The Fast and the Furious
It’s the moment that we’ve all been waiting for!
No, not when Vin Diesel and Dwayne ‘The Rock’ Johnson throw each other through a series of windows, as they sweat nails in a scuffle only missing a cage (but the moment when The Rock spits out broken glass is precious.)
It’s rather when, after surviving an urban warfare ambush in a armor-plated Humvee, these two macho adversaries lock Marine-thick forearms to climb off the ground in a show of respect. It’s the sort of pure man moment that touches every guy’s id. Director Justin Lin even lathers it in slow motion. You think about that first wheelie on your bike. You think about peeling out your first car. And damn it, for a brief moment you allow the words “best movie ever” to tickle the inside of your lips.
It’s at that instant that we reach the hyper manmageddon toward which the “Fast and the Furious” series has been driving since its beginning in 2002. I’m not sure if the movie is actually any good, but it does seem to reach some kind of an ideal.
As ideals go, it’s not ashamed to be a lizard-brained one. The only apparent logic appears to be the male id. This is an ideal of fast cars, machine guns, stringy babes, roadway smashups, somersaulting buses, a deadly double-cross by the richest man in Brazil, and a plot to steal millions from the vault of a Rio police station. It’s like the filmmakers read all the scholarly feminist criticism and shouted “Hell yeah!”
Diesel, Paul Walker, and Jordana Brewster return from the four previous adventures. A cast of all-stars return from the scattered remains of the previous outings. That sound you hear isn’t the screech of wheels. It’s the sound of the air quotes digging in around the word “stars.” No one in this five-film series has gone on to more success, and this is a profitable refuge for a number of them.

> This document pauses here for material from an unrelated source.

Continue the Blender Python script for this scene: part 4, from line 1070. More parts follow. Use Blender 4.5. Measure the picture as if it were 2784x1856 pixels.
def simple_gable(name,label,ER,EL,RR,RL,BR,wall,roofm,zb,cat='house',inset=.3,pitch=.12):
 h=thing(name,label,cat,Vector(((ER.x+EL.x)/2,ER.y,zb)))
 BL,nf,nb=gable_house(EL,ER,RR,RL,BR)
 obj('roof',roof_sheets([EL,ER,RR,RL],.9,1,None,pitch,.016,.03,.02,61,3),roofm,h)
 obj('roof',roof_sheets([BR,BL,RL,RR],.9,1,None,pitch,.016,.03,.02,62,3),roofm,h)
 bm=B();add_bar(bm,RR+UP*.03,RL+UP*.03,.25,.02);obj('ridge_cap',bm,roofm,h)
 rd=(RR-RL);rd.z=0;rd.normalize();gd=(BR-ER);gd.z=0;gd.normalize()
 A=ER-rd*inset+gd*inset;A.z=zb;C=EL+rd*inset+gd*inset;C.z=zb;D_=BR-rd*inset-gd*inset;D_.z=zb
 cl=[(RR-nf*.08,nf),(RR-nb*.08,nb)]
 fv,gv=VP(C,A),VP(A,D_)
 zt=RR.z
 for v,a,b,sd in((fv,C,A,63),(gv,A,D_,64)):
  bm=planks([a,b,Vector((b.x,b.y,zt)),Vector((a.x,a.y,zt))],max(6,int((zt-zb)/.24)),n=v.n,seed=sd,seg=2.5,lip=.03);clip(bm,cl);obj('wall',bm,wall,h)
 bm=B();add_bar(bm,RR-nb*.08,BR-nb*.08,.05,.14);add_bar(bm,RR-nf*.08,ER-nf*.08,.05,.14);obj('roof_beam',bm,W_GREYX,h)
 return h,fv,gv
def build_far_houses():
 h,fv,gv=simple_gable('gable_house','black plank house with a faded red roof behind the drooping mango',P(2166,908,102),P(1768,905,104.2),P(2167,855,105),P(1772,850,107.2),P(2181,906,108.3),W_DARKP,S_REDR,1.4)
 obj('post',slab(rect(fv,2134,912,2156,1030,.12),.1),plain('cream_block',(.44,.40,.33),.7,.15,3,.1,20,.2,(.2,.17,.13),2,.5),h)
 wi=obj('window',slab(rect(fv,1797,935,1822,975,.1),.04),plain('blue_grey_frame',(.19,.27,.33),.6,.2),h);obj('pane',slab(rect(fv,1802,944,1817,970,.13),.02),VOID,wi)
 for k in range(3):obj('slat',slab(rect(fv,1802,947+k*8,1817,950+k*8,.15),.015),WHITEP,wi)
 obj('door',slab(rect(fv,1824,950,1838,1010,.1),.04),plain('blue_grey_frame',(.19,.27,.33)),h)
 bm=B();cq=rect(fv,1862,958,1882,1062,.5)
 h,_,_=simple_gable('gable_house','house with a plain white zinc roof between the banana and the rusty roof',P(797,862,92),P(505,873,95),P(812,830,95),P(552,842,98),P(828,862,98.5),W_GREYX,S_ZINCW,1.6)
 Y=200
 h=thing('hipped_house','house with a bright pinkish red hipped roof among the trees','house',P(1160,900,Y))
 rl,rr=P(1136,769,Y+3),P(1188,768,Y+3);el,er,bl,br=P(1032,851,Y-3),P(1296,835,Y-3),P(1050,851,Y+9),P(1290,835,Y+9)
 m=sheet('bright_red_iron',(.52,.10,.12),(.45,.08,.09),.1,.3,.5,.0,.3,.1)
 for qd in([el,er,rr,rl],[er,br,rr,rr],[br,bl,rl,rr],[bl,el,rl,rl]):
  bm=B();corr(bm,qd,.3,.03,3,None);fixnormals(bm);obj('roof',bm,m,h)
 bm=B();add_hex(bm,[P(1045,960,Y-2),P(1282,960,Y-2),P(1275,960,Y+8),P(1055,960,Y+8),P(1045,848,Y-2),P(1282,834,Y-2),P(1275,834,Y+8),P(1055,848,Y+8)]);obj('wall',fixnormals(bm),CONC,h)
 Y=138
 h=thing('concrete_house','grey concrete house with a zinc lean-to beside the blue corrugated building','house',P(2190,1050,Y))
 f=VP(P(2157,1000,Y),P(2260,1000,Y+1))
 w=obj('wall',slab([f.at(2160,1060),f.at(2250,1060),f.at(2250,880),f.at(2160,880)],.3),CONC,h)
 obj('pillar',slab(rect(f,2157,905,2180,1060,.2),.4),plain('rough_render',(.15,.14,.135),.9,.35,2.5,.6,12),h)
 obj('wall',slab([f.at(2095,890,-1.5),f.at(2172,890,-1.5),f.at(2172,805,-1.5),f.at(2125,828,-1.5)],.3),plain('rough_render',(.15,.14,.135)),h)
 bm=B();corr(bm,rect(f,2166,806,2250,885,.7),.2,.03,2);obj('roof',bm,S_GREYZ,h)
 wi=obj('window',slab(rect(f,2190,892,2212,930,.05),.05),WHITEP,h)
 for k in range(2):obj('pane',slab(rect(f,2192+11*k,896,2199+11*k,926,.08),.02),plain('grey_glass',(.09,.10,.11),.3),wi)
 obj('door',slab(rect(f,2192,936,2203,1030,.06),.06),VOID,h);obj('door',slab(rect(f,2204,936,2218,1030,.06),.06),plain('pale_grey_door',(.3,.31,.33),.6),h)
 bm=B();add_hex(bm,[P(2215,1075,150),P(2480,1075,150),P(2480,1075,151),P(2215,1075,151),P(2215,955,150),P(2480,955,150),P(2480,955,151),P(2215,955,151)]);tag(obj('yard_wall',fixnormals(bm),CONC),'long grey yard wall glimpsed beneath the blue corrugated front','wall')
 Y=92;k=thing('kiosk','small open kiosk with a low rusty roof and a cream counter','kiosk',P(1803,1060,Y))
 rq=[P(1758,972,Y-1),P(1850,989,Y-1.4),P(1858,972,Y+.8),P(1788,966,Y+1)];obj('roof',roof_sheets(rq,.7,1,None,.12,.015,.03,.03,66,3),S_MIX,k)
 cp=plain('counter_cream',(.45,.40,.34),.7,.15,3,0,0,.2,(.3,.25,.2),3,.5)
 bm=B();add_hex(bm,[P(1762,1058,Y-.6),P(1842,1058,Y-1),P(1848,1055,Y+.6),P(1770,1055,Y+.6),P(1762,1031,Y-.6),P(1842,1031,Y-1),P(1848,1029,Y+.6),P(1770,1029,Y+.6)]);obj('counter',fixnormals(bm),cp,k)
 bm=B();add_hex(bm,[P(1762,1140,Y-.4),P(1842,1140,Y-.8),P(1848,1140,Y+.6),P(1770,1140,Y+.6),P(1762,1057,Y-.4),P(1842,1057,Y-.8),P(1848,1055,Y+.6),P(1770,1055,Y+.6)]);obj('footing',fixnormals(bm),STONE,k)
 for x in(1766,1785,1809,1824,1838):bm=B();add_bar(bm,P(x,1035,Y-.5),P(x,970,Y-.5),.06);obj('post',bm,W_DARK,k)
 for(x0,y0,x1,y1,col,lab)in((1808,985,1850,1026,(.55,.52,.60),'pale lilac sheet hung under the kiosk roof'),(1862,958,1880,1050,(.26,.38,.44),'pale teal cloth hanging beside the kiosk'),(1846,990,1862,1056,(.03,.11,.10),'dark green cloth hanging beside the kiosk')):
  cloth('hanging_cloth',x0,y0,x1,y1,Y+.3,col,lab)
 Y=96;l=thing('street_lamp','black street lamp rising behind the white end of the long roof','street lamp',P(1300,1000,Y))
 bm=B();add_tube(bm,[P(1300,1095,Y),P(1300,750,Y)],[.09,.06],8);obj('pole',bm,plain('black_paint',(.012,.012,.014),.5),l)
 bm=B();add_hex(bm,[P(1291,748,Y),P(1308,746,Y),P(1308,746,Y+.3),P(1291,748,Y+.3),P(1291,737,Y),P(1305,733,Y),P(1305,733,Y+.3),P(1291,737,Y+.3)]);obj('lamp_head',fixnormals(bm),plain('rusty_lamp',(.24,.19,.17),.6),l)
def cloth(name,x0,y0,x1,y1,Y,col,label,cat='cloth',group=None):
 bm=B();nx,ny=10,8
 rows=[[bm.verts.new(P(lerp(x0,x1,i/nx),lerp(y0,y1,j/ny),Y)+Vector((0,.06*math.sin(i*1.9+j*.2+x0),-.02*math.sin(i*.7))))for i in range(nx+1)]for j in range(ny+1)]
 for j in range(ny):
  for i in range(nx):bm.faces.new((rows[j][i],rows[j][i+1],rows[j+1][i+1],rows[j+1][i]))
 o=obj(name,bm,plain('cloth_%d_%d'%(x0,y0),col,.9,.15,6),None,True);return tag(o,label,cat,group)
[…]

If the old cast members are the protons in the nucleus of the testosterone atom, then it was inevitable that they would attract Dwayne ‘The Rock’ Johnson, as a take-no-prisoners federal agent. All buff, goateed, and camp, he’s perfect for the role. His vein-bulging intensity has a way of being scary and comic at the same time. One of the film’s small drawbacks is it spends too much time on the supporting team and not enough on The Rock.
There are three deliciously unreal action set pieces. The first is a fantastic piece of work, a superb car heist from a moving train at one-hundred miles an hour in the desert that keeps upping the ante. The second, a rooftop to rooftop chase through the favelas, stands out by having three different sides: good guys, bad guys, and cops. In the last, a moving bank vault takes out half the storefronts in Rio as the anti-heroes try to outrun the cops. This is the weakest of the three–the editing is poor, and it’s too easy to see the moviemaking rather than the movie magic.
“The Fast and The Furious” first appeared in 2002, it came at the end of two decades of steroidal male-action heroes. By then the exhaust was coming from something more than the tailpipe. But everything old becomes new again. In an era in which shrimpy nerds like Jesse Eisenberg or Emile Hirsch vie for leading man stardom, the muscular escapism of “Fast Five” feels like a delirious relief.